Most Asian currencies edged higher on Tuesday, buoyed by optimism over potential stimulus measures from China, while the Australian dollar saw a sharp decline after the Reserve Bank of Australia (RBA) maintained its interest rates and adopted a less hawkish tone.
Australian Dollar Weakens Following RBA Decision
The Australian dollar (AUD/USD) dropped 0.7%, nearing a four-month low, after the RBA kept its benchmark interest rate at 4.35% during its December policy meeting. The decision was based on persistent underlying inflation and a tight labor market.

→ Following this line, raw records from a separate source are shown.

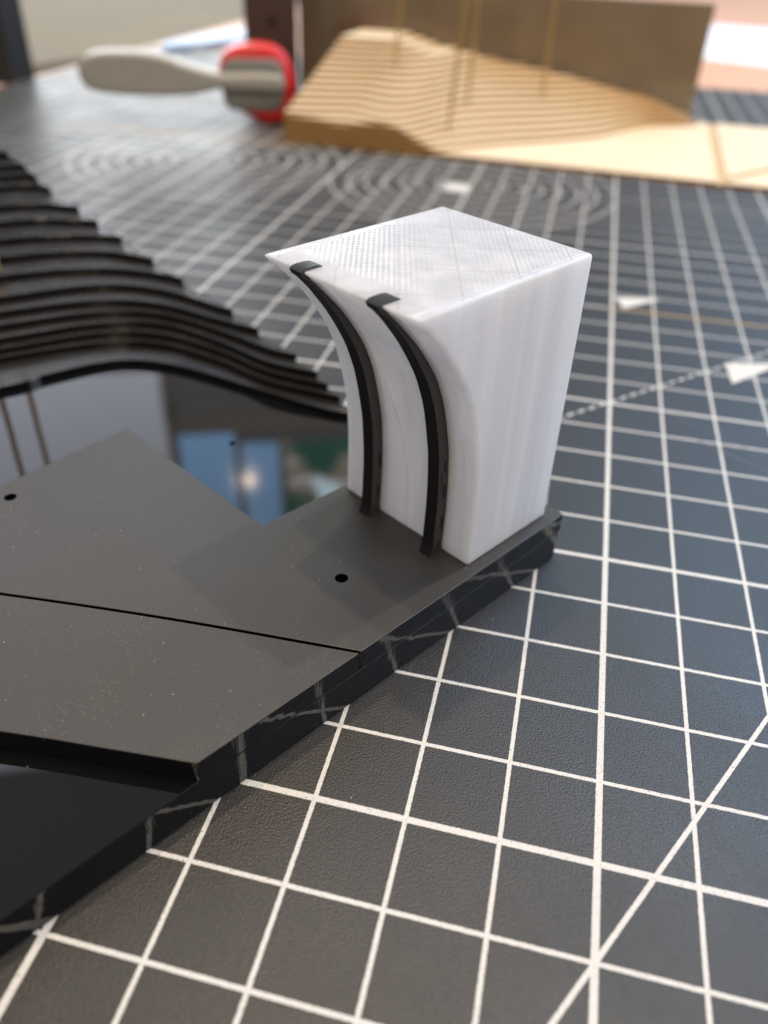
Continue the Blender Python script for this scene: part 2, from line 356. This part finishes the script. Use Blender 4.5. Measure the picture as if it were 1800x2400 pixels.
trace = [
 [(10.2, 7.5), (9.21, 4.24), (9.14, 3.4), (8.95, 2.39), (8.58, 1.81), (7.76, 1.3), (6.24, 0.8), (4.83, 0.34), (4.3, 0.0)],
 [(11.0, 7.5), (10.1, 3.81), (9.52, 2.11), (8.69, 1.2), (7.33, 0.76), (6.12, 0.57), (4.8, 0.0)],
 [(11.2, 7.5), (10.19, 3.74), (9.67, 2.01), (8.82, 1.1), (7.46, 0.65), (6.22, 0.48), (5.1, 0.0)],
 [(11.5, 7.5), (10.37, 3.63), (9.82, 1.91), (9.0, 0.97), (7.57, 0.56), (6.31, 0.40), (5.4, 0.0)],
 [(11.8, 7.5), (10.66, 3.48), (10.04, 1.76), (9.16, 0.86), (7.75, 0.42), (6.55, 0.21), (6.0, 0.0)],
 [(12.2, 7.5), (10.96, 3.32), (10.28, 1.61), (9.32, 0.74), (7.92, 0.29), (7.1, 0.0)],
 [(12.6, 7.5), (11.33, 3.13), (10.72, 1.35), (9.69, 0.49), (8.21, 0.10), (7.9, 0.0)],
 [(13.4, 7.5), (12.08, 2.77), (11.25, 1.03), (10.15, 0.19), (9.6, 0.0)],
 [(14.1, 7.5), (12.77, 2.44), (11.86, 0.68), (10.7, 0.0)],
 [(14.8, 7.5), (13.46, 2.1), (12.45, 0.34), (12.0, 0.0)],
 [(15.7, 7.5), (14.22, 1.74), (13.4, 0.45), (13.0, 0.0)],
 [(16.5, 7.5), (14.92, 1.41), (13.85, 0.0)],
 [(17.6, 7.5), (15.97, 0.92), (15.2, 0.0)],
 [(18.1, 7.5), (16.4, 0.7), (15.85, 0.0)],
 [(18.6, 7.5), (16.81, 0.49), (16.4, 0.0)],
 [(19.3, 7.5), (17.56, 0.35), (17.2, 0.0)],
 [(20.2, 7.5), (18.6, 0.6), (18.05, 0.0)]]
rng = random.Random(4)
for i, tr in enumerate(trace):
    cv = catmull(tr, 7)
    cv = [(x, max(0.0, y)) for x, y in cv]
    cv[-1] = (cv[-1][0], 0.0)
    out = cv + [(24 - 0.004 * i, 0.0), (24 - 0.004 * i, 7.5)]
    e = rng.uniform(-0.02, 0.02)
    out = [(x, y + (e if y <= 0.0 else 0)) for x, y in out]
    o = mesh_obj('terrain_layer', slab_bm(out, 0.5 + T * i + 0.001, 0.5 + T * (i + 1)), [M_LAYER, M_EDGE], site); bevel(o, 0.012)
for (a, b, z) in ((12.45, 2.62, 1.45), (11.9, 3.42, 1.4)):
    o = mesh_obj('brass_rod', rod_bm(0.06, 7.0), M_BRASS, site); o.location = V(a, b, z); smooth(o)

# ------------------------------------------------------------------ white printed block with two black ribs
blk = thing('white_block', 'white 3D printed block with a scooped front and two black ribs, on the black plate', 'model block', (-0.77, 4.82, 0), TH)
PROF = [(0.80, 1.89), (1.2, 1.88), (1.7, 1.875), (2.2, 1.905), (2.5, 1.945), (3.0, 2.065), (3.3, 2.17), (3.6, 2.32), (4.0, 2.60), (4.3, 2.87), (4.5, 3.07), (4.6, 3.20)]
prof = catmull(PROF, 5)                                             # (z, b)
A0, A1, B0 = 0.165, 2.55, 0.19
def normals(cv):
    out = []
    for i in range(len(cv)):
        (z0, b0), (z1, b1) = cv[max(0, i - 1)], cv[min(len(cv) - 1, i + 1)]
        dz, db = z1 - z0, b1 - b0; L = math.hypot(dz, db); out.append((-db / L, dz / L))   # (nz, nb) pointing out of the scoop
    return out
def extrude_profile(poly, a0, a1):
    bm = bmesh.new()
    v0 = [bm.verts.new((a0 * S, b * S, z * S)) for z, b in poly]; v1 = [bm.verts.new((a1 * S, b * S, z * S)) for z, b in poly]
    n = len(poly)
    for i in range(n): bm.faces.new((v0[i], v0[(i + 1) % n], v1[(i + 1) % n], v1[i]))
    bm.faces.new(v0[::-1]); bm.faces.new(v1)
    bmesh.ops.recalc_face_normals(bm, faces=bm.faces[:])
    return bm
body = [q for i, q in enumerate(prof) if i in (0, len(prof) - 1) or 1.0 < q[0] < 4.46] + [(4.6, B0), (0.80, B0)]
body[0] = (0.801, body[0][1]); body[-1] = (0.801, B0)
o = mesh_obj('body', extrude_profile(body, A0, A1), M_WHITE, blk); smooth(o, 30); bevel(o, 0.05, 4, 30)
nr = normals(prof)
for ri, a in enumerate((0.63, 1.82)):
    out = []
    for (z, b), (nz, nb) in zip(prof, nr):
        f = (z - 0.8) / 3.8; d = lerp_table([(0.8, 0.225), (0.95, 0.19), (2.5, 0.18), (3.4, 0.15), (4.0, 0.10), (4.35, 0.06), (4.6, 0.045)], z)
        out.append((z + nz * d, b + nb * d))
    out = [(z, b) for z, b in out if z < 4.56]
    out[0] = (0.803, out[0][1] + 0.015)
    inner = [(z - nz * 0.10, b - nb * 0.10) for (z, b), (nz, nb) in zip(prof, nr)][1:-3]
    hook = [(4.60, out[-1][1] + 0.025), (4.622, 3.19), (4.632, 3.12), (4.630, 3.02), (4.618, 2.94), (4.596, 2.91), (4.50, 2.90)]
    poly = out + hook + inner[::-1] + [(0.803, 1.80)]
    rb = extrude_profile(poly, a, a + 0.19)
    for f in rb.faces: f.material_index = 1 if abs(f.normal.x) > 0.7 else 0
    o = mesh_obj('rib', rb, [M_BLACK, M_RIBSIDE], blk); smooth(o, 40); bevel(o, 0.014, 2, 40)
    for z0, z1, dd, w in (((2.05, 2.32, 0.07, 0.016), (1.62, 1.95, 0.075, 0.020), (1.75, 2.2, 0.13, 0.008), (1.12, 1.42, 0.06, 0.024), (0.9, 1.0, 0.09, 0.012)), ((1.55, 1.85, 0.06, 0.024), (1.0, 1.35, 0.085, 0.010), (1.1, 1.3, 0.05, 0.008)))[ri]:
        sl = []
        for sgn in (1, -1):
            part = []
            for (z, b), (nz, nb) in zip(prof, nr):
                if z0 <= z <= z1: part.append((z + nz * (dd + sgn * w), b + nb * (dd + sgn * w)))
            if len(part) < 2:
                zm = [(z0, 1.88), (z1, 1.88)]; part = [(z, b + dd + sgn * w) for z, b in zm]
            sl += part if sgn == 1 else part[::-1]
        mesh_obj('slit', extrude_profile(sl, a - 0.0025, a + 0.03), M_SLIT, o)
    o['label'] = ('black rib nearer the front edge', 'black rib farther from the front edge')[ri]
    # thin raised lip of the slot, on the near side of each rib
    lip = [(z + nz * 0.022, b + nb * 0.022) for (z, b), (nz, nb) in zip(prof, nr)][1:-4]
    lin = [(z - nz * 0.05, b - nb * 0.05) for (z, b), (nz, nb) in zip(prof, nr)][1:-4]
    o = mesh_obj('slot_lip', extrude_profile(lip + lin[::-1], a - 0.085, a - 0.004), M_WHITE, blk); smooth(o, 40); bevel(o, 0.012, 2, 40)

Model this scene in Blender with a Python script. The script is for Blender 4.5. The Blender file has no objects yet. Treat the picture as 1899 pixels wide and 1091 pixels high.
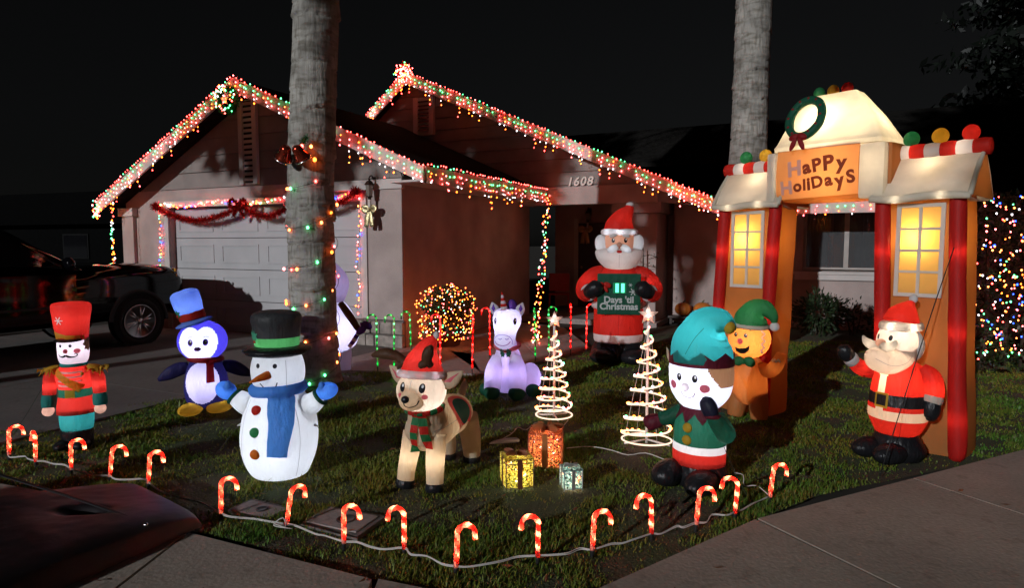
import bpy, bmesh, math, random
import numpy as np
from mathutils import Vector, Matrix, noise
from mathutils.bvhtree import BVHTree

random.seed(7)
NR = np.random.default_rng(7)
rad = math.radians
SC = bpy.context.scene
COL = SC.collection

# ------------------------------------------------------------------ camera, sky, sun, exposure
cam_data = bpy.data.cameras.new("camera")
cam_data.sensor_width = 36.0
cam_data.lens = 1180.0 / 1899.0 * 36.0
cam_data.clip_start = 0.05
cam_data.clip_end = 2000.0
camera = bpy.data.objects.new("camera", cam_data)
camera.location = (0, 0, 1.6)
camera.rotation_euler = (rad(90 - 4.386), 0, 0)
COL.objects.link(camera)
SC.camera = camera

SUN_EL, SUN_SIDE = 16.0, 37.0          # low hard light from behind the camera, to the left
world = bpy.data.worlds.new("World")
SC.world = world
world.use_nodes = True
wn, wl = world.node_tree.nodes, world.node_tree.links
wn.clear()
w_out = wn.new("ShaderNodeOutputWorld")
w_bg = wn.new("ShaderNodeBackground")
w_sky = wn.new("ShaderNodeTexSky")
w_sky.sky_type = 'NISHITA'
w_sky.sun_disc = False
w_sky.sun_elevation = rad(SUN_EL)
w_sky.sun_rotation = rad(180 + SUN_SIDE)
w_hsv = wn.new("ShaderNodeHueSaturation")
w_hsv.inputs['Saturation'].default_value = 0.18
wl.new(w_sky.outputs[0], w_hsv.inputs['Color'])
wl.new(w_hsv.outputs[0], w_bg.inputs['Color'])
w_bg.inputs['Strength'].default_value = 0.0007
wl.new(w_bg.outputs[0], w_out.inputs[0])

sun_data = bpy.data.lights.new("sun", 'SUN')
sun_data.energy = 1.55
sun_data.angle = rad(0.6)
sun_data.color = (0.93, 0.96, 1.0)
sun = bpy.data.objects.new("sun", sun_data)
travel = Vector((math.sin(rad(SUN_SIDE)) * math.cos(rad(SUN_EL)), math.cos(rad(SUN_SIDE)) * math.cos(rad(SUN_EL)), -math.sin(rad(SUN_EL))))
sun.rotation_euler = travel.to_track_quat('-Z', 'Y').to_euler()
sun.location = (-20, -20, 12)
COL.objects.link(sun)

SC.view_settings.view_transform = 'Standard'
SC.view_settings.look = 'None'
SC.view_settings.exposure = 0.45
SC.view_settings.gamma = 1.0
SC.view_settings.use_curve_mapping = False
SC.render.engine = 'CYCLES'
cy = SC.cycles
cy.use_denoising = True
cy.max_bounces = 5
cy.diffuse_bounces = 3
cy.glossy_bounces = 3
cy.transmission_bounces = 4
cy.transparent_max_bounces = 8
cy.caustics_reflective = False
cy.caustics_refractive = False
cy.sample_clamp_indirect = 2.5
cy.use_light_tree = True

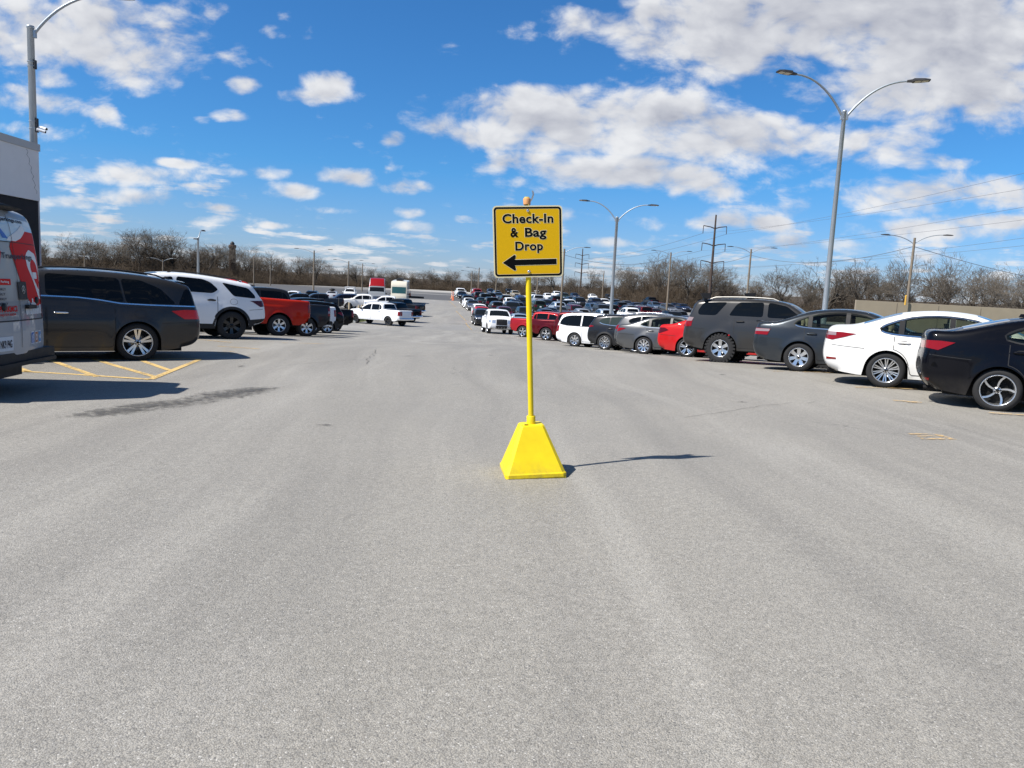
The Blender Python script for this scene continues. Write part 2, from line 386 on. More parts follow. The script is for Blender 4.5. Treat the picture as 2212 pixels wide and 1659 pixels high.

The central bank noted some easing in inflationary pressures and expressed growing confidence that inflation was moving toward its target range. However, it maintained that inflation would likely only fall within its 2%-3% target range by 2026.
The RBA’s tone was perceived as slightly dovish, particularly in light of recent GDP data showing significant growth deceleration in the September quarter. ANZ analysts described the decision as a “dovish step,” reaffirming their projection that the RBA would begin cutting rates by May 2025.
Chinese Yuan Strengthens on Stimulus Hopes
The offshore Chinese yuan (USD/CNH) slipped 0.2%, while the onshore yuan (USD/CNY) ticked up 0.1%, supported by signals of further fiscal and monetary easing. During a Politburo meeting on Monday, the Chinese government committed to implementing more proactive fiscal stimulus and moderately looser monetary policies in 2025.
Limited Gains Ahead of U.S. CPI Data
Gains in Asian currencies were capped by caution ahead of a key U.S. inflation report, which could offer additional clarity on the Federal Reserve’s rate outlook ahead of its meeting next week.
Regional currencies found support amid optimism for improved economic activity in China, with attention shifting to the Central Economic Work Conference starting Wednesday, expected to provide further insight into planned stimulus measures.
Mixed Signals from China
China’s trade data for November fell short of expectations. While the trade balance improved, both exports and imports came in weaker than anticipated, dampening sentiment slightly.
Performance of Regional Currencies
- The Singapore dollar (USD/SGD) dropped 0.2%, while the Philippine peso (USD/PHP) remained largely flat.
- The South Korean won (USD/KRW) eased slightly after gaining as much as 1% in the previous session, supported by government efforts to stabilize local markets amidst a political crisis that had weighed on the currency.
- The Thai baht (USD/THB) declined 0.3%, while the Indian rupee (USD/INR) saw minimal movement.
US Dollar Steady Ahead of Inflation Data
The US Dollar Index and US Dollar Index Futures were mostly unchanged during Asian trade as markets awaited the November consumer price index (CPI) report due Wednesday. The data is expected to provide further clarity on the Federal Reserve’s policy direction.